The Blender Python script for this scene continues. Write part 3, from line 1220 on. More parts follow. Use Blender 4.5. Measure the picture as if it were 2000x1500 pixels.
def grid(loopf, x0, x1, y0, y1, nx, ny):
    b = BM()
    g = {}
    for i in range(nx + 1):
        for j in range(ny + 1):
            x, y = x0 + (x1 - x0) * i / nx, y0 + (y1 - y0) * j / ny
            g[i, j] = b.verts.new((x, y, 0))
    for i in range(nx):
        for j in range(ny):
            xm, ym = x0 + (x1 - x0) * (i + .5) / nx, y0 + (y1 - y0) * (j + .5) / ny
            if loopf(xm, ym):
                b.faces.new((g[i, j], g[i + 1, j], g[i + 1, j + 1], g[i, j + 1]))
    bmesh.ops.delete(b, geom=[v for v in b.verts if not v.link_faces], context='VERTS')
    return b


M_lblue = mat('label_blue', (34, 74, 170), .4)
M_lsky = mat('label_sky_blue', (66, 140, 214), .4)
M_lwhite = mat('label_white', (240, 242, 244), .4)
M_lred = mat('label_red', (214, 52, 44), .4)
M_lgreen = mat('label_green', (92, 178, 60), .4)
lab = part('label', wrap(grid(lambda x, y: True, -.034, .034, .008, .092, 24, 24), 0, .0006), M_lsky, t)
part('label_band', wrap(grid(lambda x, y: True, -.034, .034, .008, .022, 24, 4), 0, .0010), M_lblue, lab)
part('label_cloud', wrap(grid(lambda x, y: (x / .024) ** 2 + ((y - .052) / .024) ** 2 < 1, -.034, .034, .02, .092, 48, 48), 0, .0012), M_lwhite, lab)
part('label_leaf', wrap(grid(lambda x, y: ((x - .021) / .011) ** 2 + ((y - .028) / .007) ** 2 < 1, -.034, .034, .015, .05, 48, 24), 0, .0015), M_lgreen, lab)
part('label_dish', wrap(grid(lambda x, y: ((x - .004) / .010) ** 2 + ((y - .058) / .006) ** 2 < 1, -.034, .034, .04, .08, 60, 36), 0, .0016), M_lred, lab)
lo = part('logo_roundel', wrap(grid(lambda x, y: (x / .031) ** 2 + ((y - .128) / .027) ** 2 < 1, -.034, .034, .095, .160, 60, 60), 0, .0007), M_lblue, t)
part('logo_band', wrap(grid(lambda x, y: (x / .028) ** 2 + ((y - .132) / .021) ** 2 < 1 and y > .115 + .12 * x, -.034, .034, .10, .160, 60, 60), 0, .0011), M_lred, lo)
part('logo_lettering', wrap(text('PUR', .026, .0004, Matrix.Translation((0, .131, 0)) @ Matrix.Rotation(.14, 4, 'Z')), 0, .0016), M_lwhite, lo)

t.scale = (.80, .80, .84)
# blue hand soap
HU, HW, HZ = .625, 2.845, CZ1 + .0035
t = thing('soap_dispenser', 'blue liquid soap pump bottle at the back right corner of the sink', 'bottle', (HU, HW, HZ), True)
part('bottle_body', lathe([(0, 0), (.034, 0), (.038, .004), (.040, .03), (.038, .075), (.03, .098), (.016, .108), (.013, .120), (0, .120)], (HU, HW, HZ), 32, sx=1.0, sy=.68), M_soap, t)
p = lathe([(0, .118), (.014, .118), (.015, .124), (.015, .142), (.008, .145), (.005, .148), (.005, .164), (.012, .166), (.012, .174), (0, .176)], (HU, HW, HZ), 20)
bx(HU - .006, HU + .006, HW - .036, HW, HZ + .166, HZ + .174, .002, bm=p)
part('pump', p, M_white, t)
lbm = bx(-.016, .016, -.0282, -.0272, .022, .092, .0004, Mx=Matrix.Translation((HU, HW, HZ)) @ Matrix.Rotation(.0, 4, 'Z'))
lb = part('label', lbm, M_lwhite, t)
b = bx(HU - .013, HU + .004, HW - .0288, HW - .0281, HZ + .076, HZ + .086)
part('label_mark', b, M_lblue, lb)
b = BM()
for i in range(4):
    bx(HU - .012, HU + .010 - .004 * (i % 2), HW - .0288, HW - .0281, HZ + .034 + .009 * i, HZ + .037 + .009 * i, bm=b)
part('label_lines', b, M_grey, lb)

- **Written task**
Quote the material exactly, leaving nothing out.

- **Result of this task**
The Blender Python script for this scene continues. Write part 3, from line 1220 on. More parts follow. Use Blender 4.5. Measure the picture as if it were 2000x1500 pixels.
def grid(loopf, x0, x1, y0, y1, nx, ny):
    b = BM()
    g = {}
    for i in range(nx + 1):
        for j in range(ny + 1):
            x, y = x0 + (x1 - x0) * i / nx, y0 + (y1 - y0) * j / ny
            g[i, j] = b.verts.new((x, y, 0))
    for i in range(nx):
        for j in range(ny):
            xm, ym = x0 + (x1 - x0) * (i + .5) / nx, y0 + (y1 - y0) * (j + .5) / ny
            if loopf(xm, ym):
                b.faces.new((g[i, j], g[i + 1, j], g[i + 1, j + 1], g[i, j + 1]))
    bmesh.ops.delete(b, geom=[v for v in b.verts if not v.link_faces], context='VERTS')
    return b


M_lblue = mat('label_blue', (34, 74, 170), .4)
M_lsky = mat('label_sky_blue', (66, 140, 214), .4)
M_lwhite = mat('label_white', (240, 242, 244), .4)
M_lred = mat('label_red', (214, 52, 44), .4)
M_lgreen = mat('label_green', (92, 178, 60), .4)
lab = part('label', wrap(grid(lambda x, y: True, -.034, .034, .008, .092, 24, 24), 0, .0006), M_lsky, t)
part('label_band', wrap(grid(lambda x, y: True, -.034, .034, .008, .022, 24, 4), 0, .0010), M_lblue, lab)
part('label_cloud', wrap(grid(lambda x, y: (x / .024) ** 2 + ((y - .052) / .024) ** 2 < 1, -.034, .034, .02, .092, 48, 48), 0, .0012), M_lwhite, lab)
part('label_leaf', wrap(grid(lambda x, y: ((x - .021) / .011) ** 2 + ((y - .028) / .007) ** 2 < 1, -.034, .034, .015, .05, 48, 24), 0, .0015), M_lgreen, lab)
part('label_dish', wrap(grid(lambda x, y: ((x - .004) / .010) ** 2 + ((y - .058) / .006) ** 2 < 1, -.034, .034, .04, .08, 60, 36), 0, .0016), M_lred, lab)
lo = part('logo_roundel', wrap(grid(lambda x, y: (x / .031) ** 2 + ((y - .128) / .027) ** 2 < 1, -.034, .034, .095, .160, 60, 60), 0, .0007), M_lblue, t)
part('logo_band', wrap(grid(lambda x, y: (x / .028) ** 2 + ((y - .132) / .021) ** 2 < 1 and y > .115 + .12 * x, -.034, .034, .10, .160, 60, 60), 0, .0011), M_lred, lo)
part('logo_lettering', wrap(text('PUR', .026, .0004, Matrix.Translation((0, .131, 0)) @ Matrix.Rotation(.14, 4, 'Z')), 0, .0016), M_lwhite, lo)

t.scale = (.80, .80, .84)
# blue hand soap
HU, HW, HZ = .625, 2.845, CZ1 + .0035
t = thing('soap_dispenser', 'blue liquid soap pump bottle at the back right corner of the sink', 'bottle', (HU, HW, HZ), True)
part('bottle_body', lathe([(0, 0), (.034, 0), (.038, .004), (.040, .03), (.038, .075), (.03, .098), (.016, .108), (.013, .120), (0, .120)], (HU, HW, HZ), 32, sx=1.0, sy=.68), M_soap, t)
p = lathe([(0, .118), (.014, .118), (.015, .124), (.015, .142), (.008, .145), (.005, .148), (.005, .164), (.012, .166), (.012, .174), (0, .176)], (HU, HW, HZ), 20)
bx(HU - .006, HU + .006, HW - .036, HW, HZ + .166, HZ + .174, .002, bm=p)
part('pump', p, M_white, t)
lbm = bx(-.016, .016, -.0282, -.0272, .022, .092, .0004, Mx=Matrix.Translation((HU, HW, HZ)) @ Matrix.Rotation(.0, 4, 'Z'))
lb = part('label', lbm, M_lwhite, t)
b = bx(HU - .013, HU + .004, HW - .0288, HW - .0281, HZ + .076, HZ + .086)
part('label_mark', b, M_lblue, lb)
b = BM()
for i in range(4):
    bx(HU - .012, HU + .010 - .004 * (i % 2), HW - .0288, HW - .0281, HZ + .034 + .009 * i, HZ + .037 + .009 * i, bm=b)
part('label_lines', b, M_grey, lb)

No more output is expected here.